Vauxhall hasn’t provided build dates for the cars affected by these two recalls, but Insignias with a Vehicle Identification Number (VIN) between B1017475 and B1051478 need their airbags attending to, while VINs B1055991 to B1060051 need their windows looking at.

You can find an Insignia’s VIN by looking for a plate at the bottom left-hand corner of the windscreen, or on a black sticker that’s visible when the front passenger door is open. Alternatively, contact a Vauxhall dealer, as they’ll be able to tell you if a car you’re looking at has been the subject of a recall and if the work has been carried out.
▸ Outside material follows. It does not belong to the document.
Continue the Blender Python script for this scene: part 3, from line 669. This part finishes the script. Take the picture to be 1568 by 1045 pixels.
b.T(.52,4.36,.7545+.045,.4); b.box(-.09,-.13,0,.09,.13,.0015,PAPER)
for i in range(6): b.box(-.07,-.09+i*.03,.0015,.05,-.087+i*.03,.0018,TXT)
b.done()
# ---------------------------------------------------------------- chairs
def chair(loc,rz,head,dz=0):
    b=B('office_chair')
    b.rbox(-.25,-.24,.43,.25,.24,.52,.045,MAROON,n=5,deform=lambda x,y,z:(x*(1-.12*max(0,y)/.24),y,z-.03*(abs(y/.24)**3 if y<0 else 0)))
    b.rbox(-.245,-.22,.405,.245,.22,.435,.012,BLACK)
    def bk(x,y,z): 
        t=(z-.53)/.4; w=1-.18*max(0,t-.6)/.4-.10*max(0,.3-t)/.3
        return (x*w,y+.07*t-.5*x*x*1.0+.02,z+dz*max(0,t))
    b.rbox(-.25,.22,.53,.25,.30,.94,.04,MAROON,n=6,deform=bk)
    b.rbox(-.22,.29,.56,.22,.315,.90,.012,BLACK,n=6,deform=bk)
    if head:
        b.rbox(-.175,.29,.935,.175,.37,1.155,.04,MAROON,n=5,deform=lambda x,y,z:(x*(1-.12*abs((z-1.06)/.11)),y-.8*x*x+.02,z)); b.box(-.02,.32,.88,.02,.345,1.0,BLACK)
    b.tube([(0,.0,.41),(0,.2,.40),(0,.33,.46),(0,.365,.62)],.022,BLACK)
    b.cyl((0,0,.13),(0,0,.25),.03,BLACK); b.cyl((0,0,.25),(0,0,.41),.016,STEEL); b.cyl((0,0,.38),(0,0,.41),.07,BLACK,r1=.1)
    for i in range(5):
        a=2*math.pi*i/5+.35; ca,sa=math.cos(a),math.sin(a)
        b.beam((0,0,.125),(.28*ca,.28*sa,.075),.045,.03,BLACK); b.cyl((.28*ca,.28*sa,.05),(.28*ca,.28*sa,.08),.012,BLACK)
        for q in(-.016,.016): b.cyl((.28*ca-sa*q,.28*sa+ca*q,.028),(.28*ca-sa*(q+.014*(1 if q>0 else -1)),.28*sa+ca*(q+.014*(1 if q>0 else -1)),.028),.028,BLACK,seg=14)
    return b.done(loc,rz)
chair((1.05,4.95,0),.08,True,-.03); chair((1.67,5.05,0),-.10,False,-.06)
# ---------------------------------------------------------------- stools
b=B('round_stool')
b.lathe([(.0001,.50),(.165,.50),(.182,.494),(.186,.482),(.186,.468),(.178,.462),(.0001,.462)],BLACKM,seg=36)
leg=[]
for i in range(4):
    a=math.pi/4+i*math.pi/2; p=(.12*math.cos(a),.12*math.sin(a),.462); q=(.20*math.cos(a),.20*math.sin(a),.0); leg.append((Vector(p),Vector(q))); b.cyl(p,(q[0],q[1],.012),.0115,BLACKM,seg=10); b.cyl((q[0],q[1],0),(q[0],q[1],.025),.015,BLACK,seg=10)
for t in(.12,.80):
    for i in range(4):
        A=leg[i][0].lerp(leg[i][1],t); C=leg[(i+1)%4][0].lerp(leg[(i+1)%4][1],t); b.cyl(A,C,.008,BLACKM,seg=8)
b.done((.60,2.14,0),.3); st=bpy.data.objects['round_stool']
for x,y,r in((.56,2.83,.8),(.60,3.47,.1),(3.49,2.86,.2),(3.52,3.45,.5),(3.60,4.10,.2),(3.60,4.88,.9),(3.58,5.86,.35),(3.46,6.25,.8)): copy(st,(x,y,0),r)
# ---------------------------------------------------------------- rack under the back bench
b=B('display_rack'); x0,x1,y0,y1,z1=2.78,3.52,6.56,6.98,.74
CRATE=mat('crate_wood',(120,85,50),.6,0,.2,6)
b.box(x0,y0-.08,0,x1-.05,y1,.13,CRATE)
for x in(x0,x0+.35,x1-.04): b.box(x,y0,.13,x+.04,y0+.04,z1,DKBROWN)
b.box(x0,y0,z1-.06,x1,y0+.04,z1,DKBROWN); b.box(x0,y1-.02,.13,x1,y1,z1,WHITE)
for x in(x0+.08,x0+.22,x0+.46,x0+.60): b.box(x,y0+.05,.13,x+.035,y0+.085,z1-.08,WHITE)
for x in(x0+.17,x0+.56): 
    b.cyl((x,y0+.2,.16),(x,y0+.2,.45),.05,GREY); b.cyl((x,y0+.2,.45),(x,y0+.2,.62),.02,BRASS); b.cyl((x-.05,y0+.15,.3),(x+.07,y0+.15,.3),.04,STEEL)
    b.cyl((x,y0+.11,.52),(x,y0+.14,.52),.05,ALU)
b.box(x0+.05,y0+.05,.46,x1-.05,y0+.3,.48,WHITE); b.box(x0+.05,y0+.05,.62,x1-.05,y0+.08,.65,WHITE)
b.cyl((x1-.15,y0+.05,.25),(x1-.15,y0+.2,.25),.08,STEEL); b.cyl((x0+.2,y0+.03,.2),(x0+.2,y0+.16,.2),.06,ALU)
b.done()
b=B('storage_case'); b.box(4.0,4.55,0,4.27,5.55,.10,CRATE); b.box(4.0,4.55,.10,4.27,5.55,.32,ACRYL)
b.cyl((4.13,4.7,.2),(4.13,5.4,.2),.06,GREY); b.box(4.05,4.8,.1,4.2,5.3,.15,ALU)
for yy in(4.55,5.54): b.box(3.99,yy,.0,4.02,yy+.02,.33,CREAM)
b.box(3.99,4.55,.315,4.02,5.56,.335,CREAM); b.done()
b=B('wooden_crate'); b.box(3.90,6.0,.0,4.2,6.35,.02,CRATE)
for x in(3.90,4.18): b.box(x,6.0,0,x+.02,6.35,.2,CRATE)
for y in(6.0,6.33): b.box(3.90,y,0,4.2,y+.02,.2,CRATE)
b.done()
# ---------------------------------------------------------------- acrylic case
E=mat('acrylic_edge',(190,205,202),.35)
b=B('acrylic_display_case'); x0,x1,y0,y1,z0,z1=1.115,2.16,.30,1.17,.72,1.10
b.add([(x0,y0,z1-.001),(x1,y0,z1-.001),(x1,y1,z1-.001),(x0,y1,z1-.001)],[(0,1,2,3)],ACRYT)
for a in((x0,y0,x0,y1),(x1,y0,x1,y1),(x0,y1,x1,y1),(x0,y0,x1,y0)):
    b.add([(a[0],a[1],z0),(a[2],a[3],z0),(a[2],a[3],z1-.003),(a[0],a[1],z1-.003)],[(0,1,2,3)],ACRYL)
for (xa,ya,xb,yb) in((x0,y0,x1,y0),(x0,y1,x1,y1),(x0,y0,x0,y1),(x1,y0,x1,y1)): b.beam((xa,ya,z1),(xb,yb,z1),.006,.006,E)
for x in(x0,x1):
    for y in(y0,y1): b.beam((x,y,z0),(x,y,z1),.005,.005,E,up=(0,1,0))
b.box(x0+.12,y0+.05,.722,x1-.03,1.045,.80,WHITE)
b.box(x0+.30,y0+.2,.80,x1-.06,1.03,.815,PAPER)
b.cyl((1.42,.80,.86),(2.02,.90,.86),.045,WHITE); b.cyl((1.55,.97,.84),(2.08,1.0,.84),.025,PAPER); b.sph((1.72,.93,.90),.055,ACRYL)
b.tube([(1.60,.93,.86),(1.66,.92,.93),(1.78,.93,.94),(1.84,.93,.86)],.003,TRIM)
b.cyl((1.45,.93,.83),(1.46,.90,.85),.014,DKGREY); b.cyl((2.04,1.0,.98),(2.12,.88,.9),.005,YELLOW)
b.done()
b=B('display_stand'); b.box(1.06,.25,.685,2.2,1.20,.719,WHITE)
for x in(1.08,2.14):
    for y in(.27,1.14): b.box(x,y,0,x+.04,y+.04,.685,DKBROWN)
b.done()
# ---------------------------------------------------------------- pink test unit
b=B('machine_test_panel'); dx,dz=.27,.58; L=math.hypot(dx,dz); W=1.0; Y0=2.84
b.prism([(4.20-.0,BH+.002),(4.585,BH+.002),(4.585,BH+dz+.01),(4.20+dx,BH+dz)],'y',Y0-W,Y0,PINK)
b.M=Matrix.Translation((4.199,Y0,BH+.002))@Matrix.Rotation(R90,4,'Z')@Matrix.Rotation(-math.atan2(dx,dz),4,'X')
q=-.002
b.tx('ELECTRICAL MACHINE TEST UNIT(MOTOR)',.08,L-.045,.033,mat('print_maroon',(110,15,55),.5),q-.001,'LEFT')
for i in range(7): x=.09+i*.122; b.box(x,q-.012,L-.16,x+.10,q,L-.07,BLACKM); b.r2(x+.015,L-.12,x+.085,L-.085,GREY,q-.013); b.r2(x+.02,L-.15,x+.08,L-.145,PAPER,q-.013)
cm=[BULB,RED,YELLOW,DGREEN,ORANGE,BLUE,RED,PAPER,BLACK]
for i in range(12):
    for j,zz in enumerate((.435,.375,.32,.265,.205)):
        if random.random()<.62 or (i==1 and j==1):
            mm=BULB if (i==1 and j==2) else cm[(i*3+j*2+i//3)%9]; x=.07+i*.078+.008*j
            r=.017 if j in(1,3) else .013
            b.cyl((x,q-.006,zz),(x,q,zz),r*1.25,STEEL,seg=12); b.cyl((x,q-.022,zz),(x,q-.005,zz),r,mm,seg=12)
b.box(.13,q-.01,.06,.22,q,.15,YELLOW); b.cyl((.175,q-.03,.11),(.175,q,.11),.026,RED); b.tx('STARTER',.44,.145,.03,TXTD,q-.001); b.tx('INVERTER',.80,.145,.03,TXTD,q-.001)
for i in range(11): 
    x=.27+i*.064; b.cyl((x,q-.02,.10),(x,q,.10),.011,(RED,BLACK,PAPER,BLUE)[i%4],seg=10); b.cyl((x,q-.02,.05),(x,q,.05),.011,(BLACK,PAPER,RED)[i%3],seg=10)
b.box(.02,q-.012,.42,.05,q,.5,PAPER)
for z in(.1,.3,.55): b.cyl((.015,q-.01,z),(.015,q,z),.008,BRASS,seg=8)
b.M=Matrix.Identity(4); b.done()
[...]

See the DVSA’s online recall checker tool for more information.


If you’re after a more involving driving experience, the fourth-generation Ford Mondeo has the Insignia roundly beaten in this area, although some consider the Vauxhall to be a more competent motorway companion. If you’re after a car like the Insignia, our used buying guide to the Mondeo should logically be your next port of call.

The Citroen C5, Renault Laguna and Peugeot 508 all fulfil a similar function to the Insignia, offering strong comfort and value for money. The Honda Accord is arguably more stylish than the Insignia, although it’s considerably rarer, so there’s less choice out there. Finally, make sure to check out the Mk2 Skoda Superb Estate, as this has one of the largest boots around and also benefits from an excellent reputation for reliability.